Lessons in Gratitude Day 321

Today has been a pretty good day, start to finish. When I woke this morning I had one of those moments that are pretty rare for me: one of absolute calm and lightness. As I began stirring this morning, before the usual rush of thoughts and end-of-the-month worries that often flood in on me before I am even good and awake, I had a moment of what I described in my morning journal as “okayness.”

“Whatever one might call it, it was good…A glimpse of what it feels like to wake up feeling okay. Like what you might feel like waking up the morning or two after winning the lottery–not a megamillions, maybe not even one million, bit a nice sum like $10,000 or something smaller that offers a bit of breathing space. So perhaps that’s it–I had of feeling what it will feel like to have a bit of breathing space in my life: unhurried, unworried, content, okay. I do not need to be riotously happy; I want to be content (or is it contented). Perhaps contentment is what riotously happy settles into, what it matures into, what it deepens into…yeah, that sounds good. So I’m not sure what that moment was this morning, and I’m not going to grasp after it, or reproduce it, or try to make it bigger–as if I could. Perhaps it was simply my Spirit’s way of letting me know what’s ahead of me as I move forward with gratitude, generosity and The Four Immeasurables…”
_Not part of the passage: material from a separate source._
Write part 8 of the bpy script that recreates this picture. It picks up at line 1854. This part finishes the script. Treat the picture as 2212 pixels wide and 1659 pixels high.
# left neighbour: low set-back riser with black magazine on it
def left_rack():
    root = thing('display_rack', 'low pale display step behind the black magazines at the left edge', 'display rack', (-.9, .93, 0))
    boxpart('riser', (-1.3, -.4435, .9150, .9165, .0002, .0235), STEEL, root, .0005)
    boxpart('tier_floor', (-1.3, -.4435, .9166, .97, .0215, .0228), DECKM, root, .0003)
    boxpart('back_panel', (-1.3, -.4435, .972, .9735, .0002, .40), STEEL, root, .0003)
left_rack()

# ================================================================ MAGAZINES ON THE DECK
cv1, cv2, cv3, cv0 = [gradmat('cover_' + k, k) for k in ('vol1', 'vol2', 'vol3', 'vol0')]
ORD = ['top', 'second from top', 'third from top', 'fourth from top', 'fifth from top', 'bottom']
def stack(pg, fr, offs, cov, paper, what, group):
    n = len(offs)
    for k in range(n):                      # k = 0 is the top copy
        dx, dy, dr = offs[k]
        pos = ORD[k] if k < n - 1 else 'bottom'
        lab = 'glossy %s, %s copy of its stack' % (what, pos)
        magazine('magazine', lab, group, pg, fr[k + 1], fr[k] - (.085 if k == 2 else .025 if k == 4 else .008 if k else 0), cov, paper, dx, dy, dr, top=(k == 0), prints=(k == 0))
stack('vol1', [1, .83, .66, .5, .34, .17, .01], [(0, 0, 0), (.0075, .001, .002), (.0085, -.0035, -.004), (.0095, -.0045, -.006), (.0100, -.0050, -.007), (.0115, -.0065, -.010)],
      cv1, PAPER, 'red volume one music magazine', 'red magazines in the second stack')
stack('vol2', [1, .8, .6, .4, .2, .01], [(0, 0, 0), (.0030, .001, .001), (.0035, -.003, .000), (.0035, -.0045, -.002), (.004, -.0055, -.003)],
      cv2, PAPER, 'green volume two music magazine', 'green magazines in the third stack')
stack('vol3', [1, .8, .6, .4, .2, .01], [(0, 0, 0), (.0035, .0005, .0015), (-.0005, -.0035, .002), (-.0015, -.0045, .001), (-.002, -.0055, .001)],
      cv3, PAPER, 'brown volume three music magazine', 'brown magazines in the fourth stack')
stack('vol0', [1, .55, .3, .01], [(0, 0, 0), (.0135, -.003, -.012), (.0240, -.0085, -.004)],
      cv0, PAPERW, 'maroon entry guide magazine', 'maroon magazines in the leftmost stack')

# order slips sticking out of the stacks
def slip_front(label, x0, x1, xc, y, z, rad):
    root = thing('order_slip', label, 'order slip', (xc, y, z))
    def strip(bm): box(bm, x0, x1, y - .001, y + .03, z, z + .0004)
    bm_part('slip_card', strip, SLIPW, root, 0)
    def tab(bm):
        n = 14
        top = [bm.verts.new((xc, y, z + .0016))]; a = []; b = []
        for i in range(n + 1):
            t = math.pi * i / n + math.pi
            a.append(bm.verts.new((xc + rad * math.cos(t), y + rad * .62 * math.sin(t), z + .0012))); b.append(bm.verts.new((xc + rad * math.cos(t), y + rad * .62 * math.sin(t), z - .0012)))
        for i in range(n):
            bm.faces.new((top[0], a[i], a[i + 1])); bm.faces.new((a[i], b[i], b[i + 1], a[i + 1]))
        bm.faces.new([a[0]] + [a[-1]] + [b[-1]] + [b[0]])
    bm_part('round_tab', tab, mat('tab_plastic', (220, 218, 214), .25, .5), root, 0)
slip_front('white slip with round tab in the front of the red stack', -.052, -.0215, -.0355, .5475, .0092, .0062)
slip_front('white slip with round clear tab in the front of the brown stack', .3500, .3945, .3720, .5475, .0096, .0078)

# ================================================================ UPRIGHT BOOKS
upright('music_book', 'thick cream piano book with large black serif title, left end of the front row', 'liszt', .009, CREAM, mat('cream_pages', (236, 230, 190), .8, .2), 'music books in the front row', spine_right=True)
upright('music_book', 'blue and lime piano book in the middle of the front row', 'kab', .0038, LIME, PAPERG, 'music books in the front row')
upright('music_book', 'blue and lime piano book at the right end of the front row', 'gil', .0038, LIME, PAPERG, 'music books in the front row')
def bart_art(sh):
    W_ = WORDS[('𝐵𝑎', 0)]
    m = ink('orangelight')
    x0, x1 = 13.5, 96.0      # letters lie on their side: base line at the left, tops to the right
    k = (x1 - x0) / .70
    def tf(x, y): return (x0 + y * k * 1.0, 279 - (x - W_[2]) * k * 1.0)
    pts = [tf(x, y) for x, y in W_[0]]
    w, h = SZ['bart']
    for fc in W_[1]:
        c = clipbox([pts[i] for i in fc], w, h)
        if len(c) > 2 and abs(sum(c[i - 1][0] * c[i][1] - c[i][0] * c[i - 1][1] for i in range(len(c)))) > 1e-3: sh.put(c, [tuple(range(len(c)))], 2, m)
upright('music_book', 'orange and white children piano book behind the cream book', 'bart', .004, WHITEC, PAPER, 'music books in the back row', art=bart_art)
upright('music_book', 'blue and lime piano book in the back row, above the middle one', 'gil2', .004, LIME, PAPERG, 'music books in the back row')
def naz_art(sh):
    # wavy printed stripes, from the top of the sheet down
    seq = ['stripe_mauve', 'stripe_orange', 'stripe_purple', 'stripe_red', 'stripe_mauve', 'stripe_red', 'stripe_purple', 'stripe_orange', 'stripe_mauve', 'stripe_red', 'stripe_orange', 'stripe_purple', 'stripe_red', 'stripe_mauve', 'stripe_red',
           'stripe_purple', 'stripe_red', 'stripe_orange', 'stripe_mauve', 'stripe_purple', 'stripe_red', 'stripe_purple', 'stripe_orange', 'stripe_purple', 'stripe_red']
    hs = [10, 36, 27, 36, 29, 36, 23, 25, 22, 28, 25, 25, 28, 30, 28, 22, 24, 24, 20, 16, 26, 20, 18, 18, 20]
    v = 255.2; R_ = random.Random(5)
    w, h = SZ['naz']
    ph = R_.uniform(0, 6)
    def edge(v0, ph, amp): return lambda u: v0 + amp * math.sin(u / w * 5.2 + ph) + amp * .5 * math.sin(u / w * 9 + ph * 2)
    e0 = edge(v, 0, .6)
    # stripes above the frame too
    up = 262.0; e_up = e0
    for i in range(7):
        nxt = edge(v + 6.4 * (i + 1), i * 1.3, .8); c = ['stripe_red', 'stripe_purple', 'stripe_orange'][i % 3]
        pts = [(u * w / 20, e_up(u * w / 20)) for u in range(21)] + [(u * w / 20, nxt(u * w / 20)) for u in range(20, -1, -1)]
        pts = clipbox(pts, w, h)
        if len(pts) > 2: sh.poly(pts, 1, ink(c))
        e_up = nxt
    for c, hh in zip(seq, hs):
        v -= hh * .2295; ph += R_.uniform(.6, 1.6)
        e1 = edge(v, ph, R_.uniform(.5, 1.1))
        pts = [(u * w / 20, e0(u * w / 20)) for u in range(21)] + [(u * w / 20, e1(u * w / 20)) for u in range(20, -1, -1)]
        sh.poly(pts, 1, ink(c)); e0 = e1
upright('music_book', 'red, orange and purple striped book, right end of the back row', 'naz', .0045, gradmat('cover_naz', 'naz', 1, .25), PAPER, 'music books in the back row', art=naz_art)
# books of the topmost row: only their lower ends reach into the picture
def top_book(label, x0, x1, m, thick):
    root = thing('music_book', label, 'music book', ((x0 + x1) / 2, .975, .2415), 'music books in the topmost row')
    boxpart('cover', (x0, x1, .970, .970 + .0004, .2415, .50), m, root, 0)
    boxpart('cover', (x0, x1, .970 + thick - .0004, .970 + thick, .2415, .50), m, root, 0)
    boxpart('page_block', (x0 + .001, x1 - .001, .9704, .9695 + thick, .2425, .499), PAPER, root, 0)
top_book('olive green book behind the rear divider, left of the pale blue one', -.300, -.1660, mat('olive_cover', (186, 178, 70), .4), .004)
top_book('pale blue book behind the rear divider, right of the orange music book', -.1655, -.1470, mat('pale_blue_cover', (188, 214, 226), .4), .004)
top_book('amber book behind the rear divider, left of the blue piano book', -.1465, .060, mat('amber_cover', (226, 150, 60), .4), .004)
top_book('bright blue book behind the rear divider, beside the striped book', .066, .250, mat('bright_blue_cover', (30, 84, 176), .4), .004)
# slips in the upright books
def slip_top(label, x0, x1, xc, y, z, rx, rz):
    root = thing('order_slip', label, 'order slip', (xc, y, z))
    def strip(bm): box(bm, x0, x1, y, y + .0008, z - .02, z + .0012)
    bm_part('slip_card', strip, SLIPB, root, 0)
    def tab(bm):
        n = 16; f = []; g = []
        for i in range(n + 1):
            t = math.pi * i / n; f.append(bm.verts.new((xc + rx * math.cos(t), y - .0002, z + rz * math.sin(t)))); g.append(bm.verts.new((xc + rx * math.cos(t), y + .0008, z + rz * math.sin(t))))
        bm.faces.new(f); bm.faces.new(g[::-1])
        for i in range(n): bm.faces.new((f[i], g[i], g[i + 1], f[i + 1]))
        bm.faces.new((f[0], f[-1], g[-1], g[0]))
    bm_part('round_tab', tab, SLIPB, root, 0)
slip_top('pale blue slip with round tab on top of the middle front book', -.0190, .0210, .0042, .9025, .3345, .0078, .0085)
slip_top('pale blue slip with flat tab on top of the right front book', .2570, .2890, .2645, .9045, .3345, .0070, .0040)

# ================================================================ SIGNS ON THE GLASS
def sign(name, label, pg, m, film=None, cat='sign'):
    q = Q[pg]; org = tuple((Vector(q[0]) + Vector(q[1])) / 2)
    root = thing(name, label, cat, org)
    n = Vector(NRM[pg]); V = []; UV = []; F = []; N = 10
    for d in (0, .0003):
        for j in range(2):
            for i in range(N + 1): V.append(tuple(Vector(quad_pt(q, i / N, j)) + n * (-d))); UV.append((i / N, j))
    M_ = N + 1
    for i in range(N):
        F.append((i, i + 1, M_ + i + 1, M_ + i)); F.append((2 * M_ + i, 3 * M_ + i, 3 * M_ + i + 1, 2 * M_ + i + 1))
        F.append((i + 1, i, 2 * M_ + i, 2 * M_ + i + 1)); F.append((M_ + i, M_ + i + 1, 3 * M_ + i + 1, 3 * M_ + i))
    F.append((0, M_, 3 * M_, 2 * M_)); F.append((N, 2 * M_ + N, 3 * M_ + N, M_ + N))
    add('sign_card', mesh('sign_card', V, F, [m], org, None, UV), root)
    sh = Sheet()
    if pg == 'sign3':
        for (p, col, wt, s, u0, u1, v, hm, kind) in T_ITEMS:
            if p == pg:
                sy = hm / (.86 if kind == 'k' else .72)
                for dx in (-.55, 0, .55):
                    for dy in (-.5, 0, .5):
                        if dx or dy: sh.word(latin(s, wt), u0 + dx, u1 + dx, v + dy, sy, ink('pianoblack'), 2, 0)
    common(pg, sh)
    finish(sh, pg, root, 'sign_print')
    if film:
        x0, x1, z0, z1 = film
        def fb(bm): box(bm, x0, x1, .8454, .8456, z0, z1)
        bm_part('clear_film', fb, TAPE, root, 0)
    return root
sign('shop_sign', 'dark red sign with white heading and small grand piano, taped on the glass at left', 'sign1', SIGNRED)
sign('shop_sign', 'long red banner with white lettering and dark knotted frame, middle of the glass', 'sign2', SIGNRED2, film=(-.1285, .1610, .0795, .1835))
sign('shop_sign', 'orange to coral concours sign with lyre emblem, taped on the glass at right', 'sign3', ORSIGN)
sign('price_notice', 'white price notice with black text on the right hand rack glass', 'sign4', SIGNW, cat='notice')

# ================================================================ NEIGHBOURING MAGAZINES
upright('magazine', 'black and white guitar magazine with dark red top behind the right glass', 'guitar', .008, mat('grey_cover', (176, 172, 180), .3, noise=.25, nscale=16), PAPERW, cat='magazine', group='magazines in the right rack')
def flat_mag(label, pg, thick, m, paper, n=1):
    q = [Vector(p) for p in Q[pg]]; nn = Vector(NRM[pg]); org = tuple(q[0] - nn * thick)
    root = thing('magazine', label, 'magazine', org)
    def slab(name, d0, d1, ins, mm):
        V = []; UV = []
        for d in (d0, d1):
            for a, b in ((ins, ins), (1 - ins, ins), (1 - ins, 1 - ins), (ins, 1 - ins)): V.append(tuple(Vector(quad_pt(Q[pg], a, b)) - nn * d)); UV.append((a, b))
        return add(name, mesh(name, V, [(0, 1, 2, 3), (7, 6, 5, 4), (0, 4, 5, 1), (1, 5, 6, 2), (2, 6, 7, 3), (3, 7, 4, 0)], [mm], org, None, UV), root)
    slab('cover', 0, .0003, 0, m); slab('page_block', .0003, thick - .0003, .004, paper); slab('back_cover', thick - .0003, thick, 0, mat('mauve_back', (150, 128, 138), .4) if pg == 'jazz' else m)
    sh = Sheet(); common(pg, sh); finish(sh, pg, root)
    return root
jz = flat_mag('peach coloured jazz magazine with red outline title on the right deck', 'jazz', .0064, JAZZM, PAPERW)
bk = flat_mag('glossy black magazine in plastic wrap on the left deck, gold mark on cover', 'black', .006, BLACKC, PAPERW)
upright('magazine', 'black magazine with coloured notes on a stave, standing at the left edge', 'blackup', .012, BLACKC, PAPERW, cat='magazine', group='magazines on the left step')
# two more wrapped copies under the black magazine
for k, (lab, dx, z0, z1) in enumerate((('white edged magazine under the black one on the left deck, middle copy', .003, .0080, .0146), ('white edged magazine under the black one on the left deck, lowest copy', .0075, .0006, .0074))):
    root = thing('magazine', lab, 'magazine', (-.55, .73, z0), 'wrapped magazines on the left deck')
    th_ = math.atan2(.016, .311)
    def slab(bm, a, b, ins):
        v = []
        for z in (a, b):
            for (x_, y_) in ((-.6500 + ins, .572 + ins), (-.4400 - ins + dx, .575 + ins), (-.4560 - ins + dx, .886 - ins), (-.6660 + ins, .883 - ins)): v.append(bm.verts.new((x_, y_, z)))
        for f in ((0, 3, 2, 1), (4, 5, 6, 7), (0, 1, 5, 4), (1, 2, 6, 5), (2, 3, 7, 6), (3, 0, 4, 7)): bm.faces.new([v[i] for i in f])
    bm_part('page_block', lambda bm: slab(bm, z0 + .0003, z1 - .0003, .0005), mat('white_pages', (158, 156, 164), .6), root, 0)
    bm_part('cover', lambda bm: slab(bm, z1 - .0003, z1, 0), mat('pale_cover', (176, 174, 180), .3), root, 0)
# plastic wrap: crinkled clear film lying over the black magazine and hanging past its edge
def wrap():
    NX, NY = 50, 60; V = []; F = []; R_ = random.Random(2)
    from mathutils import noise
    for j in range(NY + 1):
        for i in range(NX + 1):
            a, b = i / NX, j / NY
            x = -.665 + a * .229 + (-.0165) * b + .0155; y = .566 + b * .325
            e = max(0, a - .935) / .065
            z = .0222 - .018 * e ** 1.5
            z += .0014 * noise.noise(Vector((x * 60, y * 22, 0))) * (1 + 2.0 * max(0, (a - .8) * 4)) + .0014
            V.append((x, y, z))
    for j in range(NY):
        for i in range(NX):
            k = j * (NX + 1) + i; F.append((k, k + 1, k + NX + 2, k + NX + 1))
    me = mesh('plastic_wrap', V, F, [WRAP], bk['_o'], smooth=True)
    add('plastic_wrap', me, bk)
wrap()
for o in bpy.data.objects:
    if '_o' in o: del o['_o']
I must say I thoroughly enjoyed my moment of okayness this morning, as the segment of my journal entry indicated. For some people okayness is ho-hum, perhaps it is their normal state. For me, okayness is probably close to what other folks might describe as bliss. As one who has struggled with depression for the better part of my life, waking up feeling okay can be a really lovely thing. This has been particularly true over the past several months when I often awaken with a sense of anxiety about all of the challenges and unresolved situations in my life. Back to my journal:

Perhaps this is what Rumi meant when he said “Awake at dawn with a winged heart and give thanks for another day of loving.” This might be what a winged heart feels like. (I later remembered that it hadn’t been Rumi who’d said that, but Khalil Gibran. Hey, at 7 in the morning writing in longhand in my journal it’s not like I could look it up…)

I am grateful for that moment this morning. The positive feeling of overall wellbeing gently persisted throughout most of the day, during my volunteering time at the Berkeley Food Pantry all the way through to the writing of this evening’s blog. Start to finish it has been a pretty good day. And no matter how I wake up feeling tomorrow morning, for today life is good.